Once decided on, the translation of All Born Screaming was undertaken with Clark’s best friend and sometime collaborator, the filmmaker and director Alan del Río Ortiz. “It’s not a literal translation because you know how languages go,” Clark explains. “There are just things that are expressions in one language that are really not in another and vice versa. And English is such a polyglot that there end up just being a lot more words in English as a language. It’s obviously [done with] creative license. I luckily was not writing an instruction manual on how to disassemble an atomic bomb. I was retranslating my own songs. Who says song lyrics have to make any sense?” Losing the need to stick strongly to meaning was liberating. “There was almost a freedom to be more in the moment without overthinking things because I was simply reacting to sound: what is the sound of it, and does that make me feel emotional or not feel emotional? And if the answer was, ‘it makes me not feel emotional,’ then we’d go back and change the word or work on it.”
Many reviewers have remarked that All Born Screaming is a presentation of St. Vincent as near to who she is, as far away from personas or characters, as we’ve yet seen from her. Though it could be argued that by donning a new language, Clark is returning to the world of masks, it seems that, on the contrary, the new language allowed room for rawer emotions to come to the fore. “There are things that I sing in Spanish that maybe I would feel self-conscious singing in English because they feel so sincere,” she explains in her press release. She elaborates on this: “It was interesting creatively. When there wasn’t an expression in Spanish that said the same thing [I would ask Ortiz,] ‘How do I get there? What’s another way to kind of express this thing?’ And it made me make new choices about the meaning of songs. And in some cases, I feel like I allowed myself certain floweriness or hope in the Spanish versions that I wouldn’t have allowed myself in English.”

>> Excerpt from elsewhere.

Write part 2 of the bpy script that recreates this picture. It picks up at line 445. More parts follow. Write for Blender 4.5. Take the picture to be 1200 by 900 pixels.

For all the difficulties of translation, there are moments during Todos Nacen Gritando when the Spanish arguably scans and melds into the rhythm even more effectively than the original English. Listen to the grungy, riff-heavy ‘Broken Man’ and ‘Hombre Roto’ for a good indication of the different bite that Spanish brings to these songs. Clark has thought about how Latin American audiences, already so au fait with the English versions, will receive these translations from her. “I’m by no means fluent in Spanish… there’s a kind of a naiveté to my pronunciation,” she explains. “My best-case scenario for my own pronunciation was like ‘99 Luftballons’. Like, maybe there’s some intrigue and some charm to this because I’m not going to sound as if Spanish is my first language, because it’s not.
Her ultimate goal is to become fluent, with Todos Nacen Gritando a part of that learning process. Hopefully, this means some more Latin American projects in the future. “I’d definitely work with Latin artists, I think, if I get super fluent. I will think poetically in Spanish,” she muses. But these things come in stages. “At this point,” she concludes, “I’m more making sure I know the word for toaster.”